YOUR INSTRUCTIONS
Only the pictures are omitted; repeat all other data exactly.

3D scene scripts:
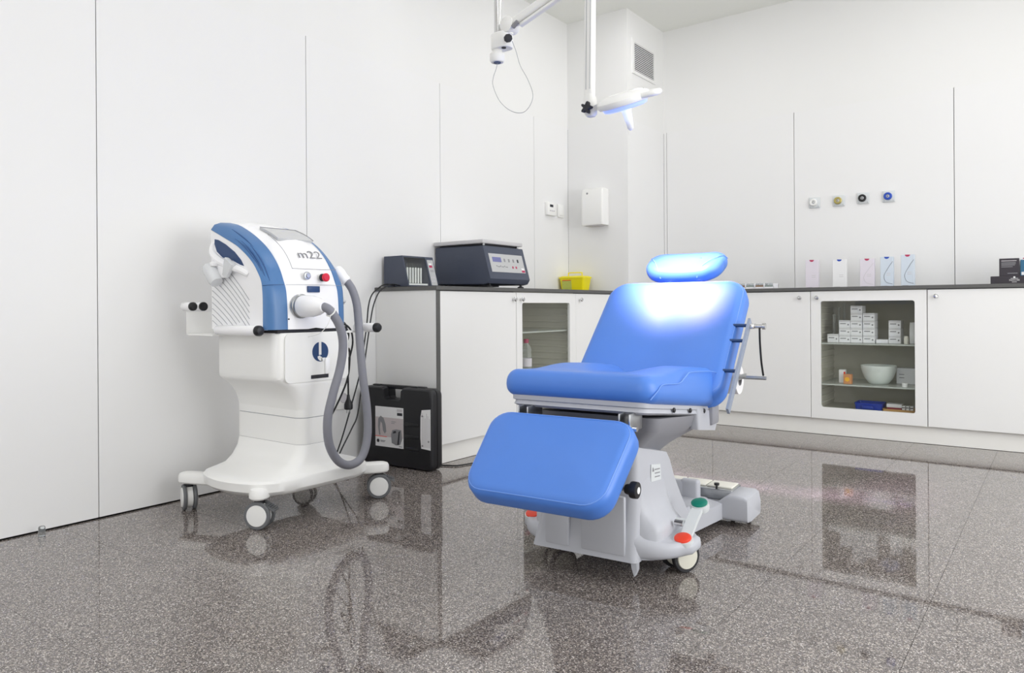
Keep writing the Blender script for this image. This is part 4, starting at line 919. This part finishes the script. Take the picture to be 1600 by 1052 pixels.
# flank mouldings that sweep out over the front casters
for s in (-1, 1):
    m = MB(); rings = []
    for t in [i / 8 for i in range(9)]:
        xx = .13 + .135 * t; top = .160 - .040 * t - .015 * math.sin(t * PI); bot = .062 + .018 * t
        yl_, yh = -.135 + .035 * t + .05 * t ** 4, .20 - .10 * t - .05 * t ** 3
        rr_ = rr(yh - yl_, top - bot, min(.035, (top - bot) * .45), 0, (yl_ + yh) / 2, (top + bot) / 2, n=5)
        rings.append([Vector((s * xx, p.x, p.y)) for p in rr_])
    e = rings[-1]; c = sum(e, Vector()) / len(e)
    rings.append([c + (p - c) * .85 + Vector((s * .012, 0, 0)) for p in e]); rings.append([c + (p - c) * .45 + Vector((s * .02, 0, 0)) for p in e])
    K(MB().loft(rings), 'caster_hood', 'chair')
    fk = [(.11, .07), (.150, .066), (.198, .070), (.207, .085), (.208, .148), (.203, .163), (.192, .174), (.178, .186), (.166, .204), (.157, .228), (.151, .256), (.147, .290), (.141, .316), (.11, .318)]
    rings = []
    for y_, kx, dz in ((-.118, .10, -.05), (-.112, .45, -.022), (-.10, .80, -.008), (-.085, .96, 0), (-.05, 1, 0), (.0, 1, .0), (.05, 1, -.006), (.09, .97, -.014), (.115, .85, -.024), (.132, .5, -.045)):
        rings.append([Vector((s * (.14 + (a - .14) * (kx if a > .14 else 1)), y_ + .10 * max(0, z_ - .16) * (1 if y_ < 0 else -1), z_ + (dz if z_ > .09 else 0))) for a, z_ in fk])
    K(MB().loft(rings), 'flank', 'chair', smooth=50)
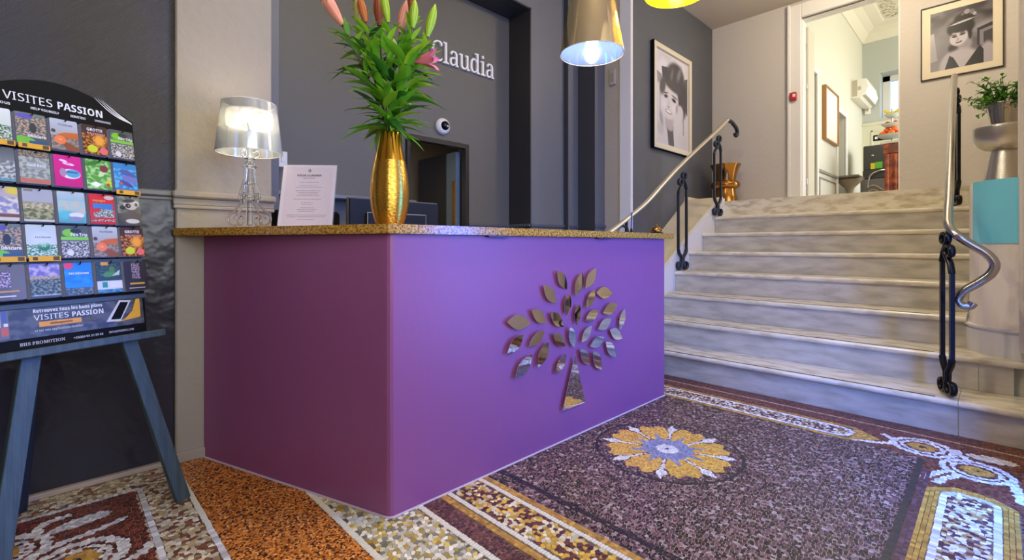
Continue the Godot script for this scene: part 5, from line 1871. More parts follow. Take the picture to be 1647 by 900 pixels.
	obj("barrel", b, mat("pen_blue", c8("3a3f78"), 0.3), t)
	# monitor seen from behind
	t = thing("monitor", "black computer monitor seen from behind, on the work surface beyond the gold vase", "monitor", at(1.44, 0.74, -2.45))
	b = MB.new()
	b.bx(Vector3(-0.29, 0.16, -0.025), Vector3(0.30, 0.522, 0.0), 0.006)
	obj("screen_frame", b, mat("frame_grey", c8("55534f"), 0.35), t)
	b = MB.new()
	b.prism(PackedVector2Array([Vector2(-0.283, 0.168), Vector2(0.293, 0.168), Vector2(0.293, 0.514), Vector2(-0.283, 0.514)]), Vector3(0, 0, 0), Vector3.RIGHT, Vector3.UP, 0.012)
	obj("back_cover", b, M.dark_plastic, t)
	b = MB.new()
	b.bx(Vector3(-0.19, 0.20, 0.012), Vector3(0.19, 0.44, 0.03), 0.006)
	obj("back_bulge", b, M.dark_plastic, t)
	b = MB.new()
	b.tube([Vector3(-0.19, 0.20, 0.03), Vector3(-0.19, 0.44, 0.03), Vector3(0.19, 0.44, 0.03), Vector3(0.19, 0.20, 0.03)], 0.003, 6)
	obj("bulge_edge", b, mat("frame_light", c8("9a9890"), 0.35), t)
	b = MB.new()
	b.bx(Vector3(-0.03, 0.0, 0.0), Vector3(0.03, 0.25, 0.02), 0.004)
	b.bx(Vector3(-0.12, 0.0, -0.09), Vector3(0.12, 0.012, 0.09), 0.004)
	obj("foot", b, M.black_plastic, t)
	# office machine in the corner behind the lamp
	t = thing("printer", "black office machine with a green light strip, low in the corner behind the lamp", "printer", at(1.06, 0.74, -2.92))
	b = MB.new()
	b.bx(Vector3(-0.16, 0, -0.14), Vector3(0.2, 0.46, 0.14), 0.015)
	obj("body", b, M.black_plastic, t)
	b = MB.new()
	b.bx(Vector3(-0.10, 0.37, 0.139), Vector3(0.10, 0.385, 0.143), 0.002)
	obj("panel_strip", b, mat("green_strip", c8("3a5a40"), 0.4), t)

func pleated(b: MB, r0: float, y0: float, r1: float, y1: float, n: int, amp: float) -> void:
	var rows := []
	for i in 5:
		var s := i / 4.0
		var row := []
		for j in n * 2 + 1:
			var a := TAU * j / (n * 2.0)
			var r := lerpf(r0, r1, s) + (amp if j % 2 == 0 else -amp)
			row.append(Vector3(r * cos(a), lerpf(y0, y1, s), r * sin(a)))
		rows.append(row)
	b.grid(rows, true)

func vase_r(y: float) -> float:
	var pts := [Vector2(0.0, 0.053), Vector2(0.03, 0.062), Vector2(0.07, 0.071), Vector2(0.12, 0.0755), Vector2(0.17, 0.073), Vector2(0.22, 0.066), Vector2(0.27, 0.056), Vector2(0.32, 0.046), Vector2(0.365, 0.0395)]
	for i in pts.size() - 1:
		if y <= pts[i + 1].x:
			var s: float = (y - pts[i].x) / (pts[i + 1].x - pts[i].x)
			var p0: float = pts[max(i - 1, 0)].y
			var p3: float = pts[min(i + 2, pts.size() - 1)].y
			return cubic_interpolate(pts[i].y, pts[i + 1].y, p0, p3, s)
	return pts[-1].y

func notice_print() -> ImageTexture:
	var im := Image.create(234, 288, false, Image.FORMAT_RGB8)
	im.fill(c8("dccfd3"))
	im.fill_rect(Rect2i(14, 10, 206, 270), c8("d6c6ca"))
	# a clover emblem
	for q in [Vector2i(117, 22), Vector2i(112, 27), Vector2i(122, 27), Vector2i(117, 32)]:
		im.fill_rect(Rect2i(q.x - 3, q.y - 3, 6, 6), c8("6a6266"))
		im.fill_rect(Rect2i(q.x - 1, q.y - 1, 2, 2), c8("d6c6ca"))
	# lines of small print, too fine to read
	var r := RandomNumberGenerator.new()
	r.seed = 3
	for q in [[82, 84], [98, 82], [106, 110], [122, 108], [130, 90], [138, 86], [146, 100], [162, 122], [178, 52], [186, 46], [202, 54], [210, 84], [218, 72], [236, 172], [244, 160], [256, 70]]:
		var x: int = 117 - q[1] / 2
		while x < 117 + q[1] / 2:
			var w := r.randi_range(2, 7)
			im.fill_rect(Rect2i(x, q[0], w, 2), c8("6e6468").lerp(c8("9a8e92"), r.randf()))
			x += w + r.randi_range(1, 2)
	im.generate_mipmaps()
	return ImageTexture.create_from_image(im)

# ---------------------------------------------------------------- lilies
func bud_mesh(len: float, rad: float, open := 0.0) -> ArrayMesh:
	# six tepals closed to a spindle; with open > 0 the tips part
	var b := MB.new()
	for k in 6:
		var a := TAU * k / 6.0 + (0.0 if k % 2 == 0 else 0.05)
		var rows := []
		for i in 10:
			var s := i / 9.0
			var r := rad * (0.25 + 0.75 * pow(sin(PI * clampf(s * 0.82 + 0.06, 0, 1)), 0.8)) * (1.0 - 0.85 * pow(s, 6.0)) + open * len * 0.45 * s * s * s
			var hw: float = rad * 0.66 * pow(sin(PI * clampf(s * 0.93 + 0.05, 0.0, 1.0)), 0.7)
			var d := Vector3(cos(a), 0, sin(a))
			var e := Vector3(-sin(a), 0, cos(a))
			var y := len * s * (1.0 - open * 0.25 * s * s)
			rows.append([d * (r - rad * 0.22) + e * hw + Vector3(0, y, 0), d * r + Vector3(0, y, 0), d * (r - rad * 0.22) - e * hw + Vector3(0, y, 0)])
		b.grid(rows)
	return b.mesh()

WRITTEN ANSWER
Keep writing the Blender script for this image. This is part 4, starting at line 919. This part finishes the script. Take the picture to be 1600 by 1052 pixels.
# flank mouldings that sweep out over the front casters
for s in (-1, 1):
    m = MB(); rings = []
    for t in [i / 8 for i in range(9)]:
        xx = .13 + .135 * t; top = .160 - .040 * t - .015 * math.sin(t * PI); bot = .062 + .018 * t
        yl_, yh = -.135 + .035 * t + .05 * t ** 4, .20 - .10 * t - .05 * t ** 3
        rr_ = rr(yh - yl_, top - bot, min(.035, (top - bot) * .45), 0, (yl_ + yh) / 2, (top + bot) / 2, n=5)
        rings.append([Vector((s * xx, p.x, p.y)) for p in rr_])
    e = rings[-1]; c = sum(e, Vector()) / len(e)
    rings.append([c + (p - c) * .85 + Vector((s * .012, 0, 0)) for p in e]); rings.append([c + (p - c) * .45 + Vector((s * .02, 0, 0)) for p in e])
    K(MB().loft(rings), 'caster_hood', 'chair')
    fk = [(.11, .07), (.150, .066), (.198, .070), (.207, .085), (.208, .148), (.203, .163), (.192, .174), (.178, .186), (.166, .204), (.157, .228), (.151, .256), (.147, .290), (.141, .316), (.11, .318)]
    rings = []
    for y_, kx, dz in ((-.118, .10, -.05), (-.112, .45, -.022), (-.10, .80, -.008), (-.085, .96, 0), (-.05, 1, 0), (.0, 1, .0), (.05, 1, -.006), (.09, .97, -.014), (.115, .85, -.024), (.132, .5, -.045)):
        rings.append([Vector((s * (.14 + (a - .14) * (kx if a > .14 else 1)), y_ + .10 * max(0, z_ - .16) * (1 if y_ < 0 else -1), z_ + (dz if z_ > .09 else 0))) for a, z_ in fk])
    K(MB().loft(rings), 'flank', 'chair', smooth=50)
Continue the Godot script for this scene: part 5, from line 1871. More parts follow. Take the picture to be 1647 by 900 pixels.
	obj("barrel", b, mat("pen_blue", c8("3a3f78"), 0.3), t)
	# monitor seen from behind
	t = thing("monitor", "black computer monitor seen from behind, on the work surface beyond the gold vase", "monitor", at(1.44, 0.74, -2.45))
	b = MB.new()
	b.bx(Vector3(-0.29, 0.16, -0.025), Vector3(0.30, 0.522, 0.0), 0.006)
	obj("screen_frame", b, mat("frame_grey", c8("55534f"), 0.35), t)
	b = MB.new()
	b.prism(PackedVector2Array([Vector2(-0.283, 0.168), Vector2(0.293, 0.168), Vector2(0.293, 0.514), Vector2(-0.283, 0.514)]), Vector3(0, 0, 0), Vector3.RIGHT, Vector3.UP, 0.012)
	obj("back_cover", b, M.dark_plastic, t)
	b = MB.new()
	b.bx(Vector3(-0.19, 0.20, 0.012), Vector3(0.19, 0.44, 0.03), 0.006)
	obj("back_bulge", b, M.dark_plastic, t)
	b = MB.new()
	b.tube([Vector3(-0.19, 0.20, 0.03), Vector3(-0.19, 0.44, 0.03), Vector3(0.19, 0.44, 0.03), Vector3(0.19, 0.20, 0.03)], 0.003, 6)
	obj("bulge_edge", b, mat("frame_light", c8("9a9890"), 0.35), t)
	b = MB.new()
	b.bx(Vector3(-0.03, 0.0, 0.0), Vector3(0.03, 0.25, 0.02), 0.004)
	b.bx(Vector3(-0.12, 0.0, -0.09), Vector3(0.12, 0.012, 0.09), 0.004)
	obj("foot", b, M.black_plastic, t)
	# office machine in the corner behind the lamp
	t = thing("printer", "black office machine with a green light strip, low in the corner behind the lamp", "printer", at(1.06, 0.74, -2.92))
	b = MB.new()
	b.bx(Vector3(-0.16, 0, -0.14), Vector3(0.2, 0.46, 0.14), 0.015)
	obj("body", b, M.black_plastic, t)
	b = MB.new()
	b.bx(Vector3(-0.10, 0.37, 0.139), Vector3(0.10, 0.385, 0.143), 0.002)
	obj("panel_strip", b, mat("green_strip", c8("3a5a40"), 0.4), t)

func pleated(b: MB, r0: float, y0: float, r1: float, y1: float, n: int, amp: float) -> void:
	var rows := []
	for i in 5:
		var s := i / 4.0
		var row := []
		for j in n * 2 + 1:
			var a := TAU * j / (n * 2.0)
			var r := lerpf(r0, r1, s) + (amp if j % 2 == 0 else -amp)
			row.append(Vector3(r * cos(a), lerpf(y0, y1, s), r * sin(a)))
		rows.append(row)
	b.grid(rows, true)

func vase_r(y: float) -> float:
	var pts := [Vector2(0.0, 0.053), Vector2(0.03, 0.062), Vector2(0.07, 0.071), Vector2(0.12, 0.0755), Vector2(0.17, 0.073), Vector2(0.22, 0.066), Vector2(0.27, 0.056), Vector2(0.32, 0.046), Vector2(0.365, 0.0395)]
	for i in pts.size() - 1:
		if y <= pts[i + 1].x:
			var s: float = (y - pts[i].x) / (pts[i + 1].x - pts[i].x)
			var p0: float = pts[max(i - 1, 0)].y
			var p3: float = pts[min(i + 2, pts.size() - 1)].y
			return cubic_interpolate(pts[i].y, pts[i + 1].y, p0, p3, s)
	return pts[-1].y

func notice_print() -> ImageTexture:
	var im := Image.create(234, 288, false, Image.FORMAT_RGB8)
	im.fill(c8("dccfd3"))
	im.fill_rect(Rect2i(14, 10, 206, 270), c8("d6c6ca"))
	# a clover emblem
	for q in [Vector2i(117, 22), Vector2i(112, 27), Vector2i(122, 27), Vector2i(117, 32)]:
		im.fill_rect(Rect2i(q.x - 3, q.y - 3, 6, 6), c8("6a6266"))
		im.fill_rect(Rect2i(q.x - 1, q.y - 1, 2, 2), c8("d6c6ca"))
	# lines of small print, too fine to read
	var r := RandomNumberGenerator.new()
	r.seed = 3
	for q in [[82, 84], [98, 82], [106, 110], [122, 108], [130, 90], [138, 86], [146, 100], [162, 122], [178, 52], [186, 46], [202, 54], [210, 84], [218, 72], [236, 172], [244, 160], [256, 70]]:
		var x: int = 117 - q[1] / 2
		while x < 117 + q[1] / 2:
			var w := r.randi_range(2, 7)
			im.fill_rect(Rect2i(x, q[0], w, 2), c8("6e6468").lerp(c8("9a8e92"), r.randf()))
			x += w + r.randi_range(1, 2)
	im.generate_mipmaps()
	return ImageTexture.create_from_image(im)

# ---------------------------------------------------------------- lilies
func bud_mesh(len: float, rad: float, open := 0.0) -> ArrayMesh:
	# six tepals closed to a spindle; with open > 0 the tips part
	var b := MB.new()
	for k in 6:
		var a := TAU * k / 6.0 + (0.0 if k % 2 == 0 else 0.05)
		var rows := []
		for i in 10:
			var s := i / 9.0
			var r := rad * (0.25 + 0.75 * pow(sin(PI * clampf(s * 0.82 + 0.06, 0, 1)), 0.8)) * (1.0 - 0.85 * pow(s, 6.0)) + open * len * 0.45 * s * s * s
			var hw: float = rad * 0.66 * pow(sin(PI * clampf(s * 0.93 + 0.05, 0.0, 1.0)), 0.7)
			var d := Vector3(cos(a), 0, sin(a))
			var e := Vector3(-sin(a), 0, cos(a))
			var y := len * s * (1.0 - open * 0.25 * s * s)
			rows.append([d * (r - rad * 0.22) + e * hw + Vector3(0, y, 0), d * r + Vector3(0, y, 0), d * (r - rad * 0.22) - e * hw + Vector3(0, y, 0)])
		b.grid(rows)
	return b.mesh()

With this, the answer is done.